Democratic Attacks on Sessions Influenced Rand Paul’s Vote
But the Kentucky Republican is concerned about DOJ under Trump
Sen. Rand Paul voted to confirm Jeff Sessions as President Donald Trump’s attorney general, but that doesn’t mean the Kentucky Republican with libertarian leanings doesn’t have real concerns about how Sessions will run the Justice Department.
And he thinks it will be more difficult to make progress on a criminal justice overhaul with a Trump-Sessions DOJ.
“In some ways, the Democrats made it much more certain that I would vote for him, by trying to destroy his character. I think to me it’s very upsetting that they didn’t choose to go after him on particular issues like civil asset forfeiture, where they might have been able to persuade someone like me,” Paul said Thursday. “They chose to go after him, and try to destroy a man’s character.”
Speaking during a taping of C-SPAN’s “Newsmakers” program set to air on Sunday, Paul expressed concern about privacy issues and efforts to overhaul the criminal justice system under Trump and Sessions.
“It’s going to be more difficult for criminal justice reform under this president and under this administration,” Paul said. But he added that he wished former President Barack Obama had moved to “push the ball forward” earlier in his White House tenure.
“There have been these descriptions of President Obama of being aloof. I think they’re kind of true. This is a sausage-making factory up on the Hill. You’ve got to come up and mix it up,” the senator said.

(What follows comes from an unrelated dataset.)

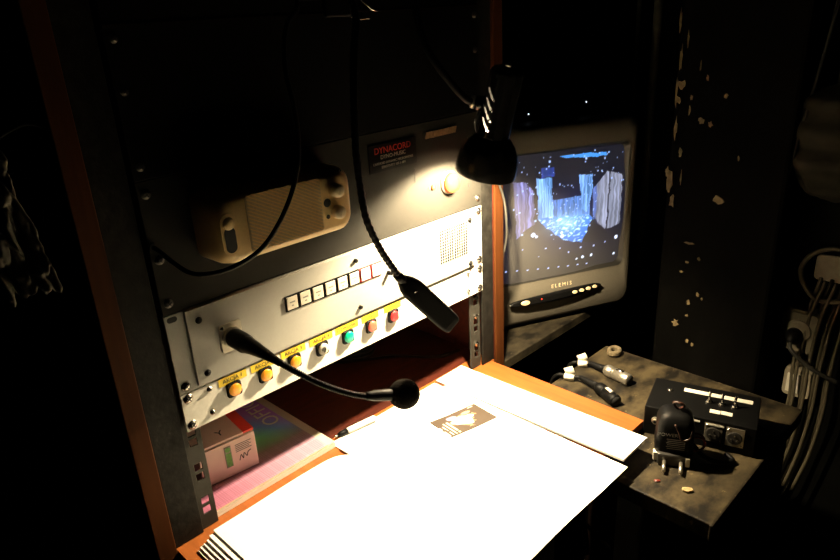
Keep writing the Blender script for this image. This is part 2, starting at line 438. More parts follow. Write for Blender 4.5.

“President Trump may be more successful because Mike Pence is up here all the time. He’s sort of a creature of Congress, a creature of state government, but he knows the players,” Paul said.
The Kentucky Republican said going forward he has a list of items to discuss with Trump, including government policies toward forfeiture of assets in legal proceedings prior to any sort of conviction.
“I think civil asset forfeiture is a terrible idea until you’ve convicted someone, and I’d like to have that discussion with the president. I’ve had that discussion with Sen. Sessions, and I think some of the things we’ve done particularly to poor people — poor people in our country deal in cash,” Paul said. “I think in order to take someone’s money from them, the government ought to prove it was ill-gotten.”
“I think there still will be a lot of standing up and saying that there is a right to privacy that he needs to be observing,” the senator said during the C-SPAN interview with reporters from Roll Call and The Washington Post.
But Paul also said he agreed with the move to block Massachusetts Democratic Sen. Elizabeth Warren from continuing to speak on the Sessions nomination after she read into the record statements from 1986 made against him by Coretta Scott King and former Sen. Edward M. Kennedy, taking the view that Warren had impugned Sessions’ character.
“No person that I know wants to be called racist or insensitive or that you’re for trying to prevent people to vote.” Paul said. “We may disagree exactly on what the law should be, but that is attacking someone’s motives and character to say that he doesn’t want, for some reason, African-American voters to vote, and I don’t think it’s true.”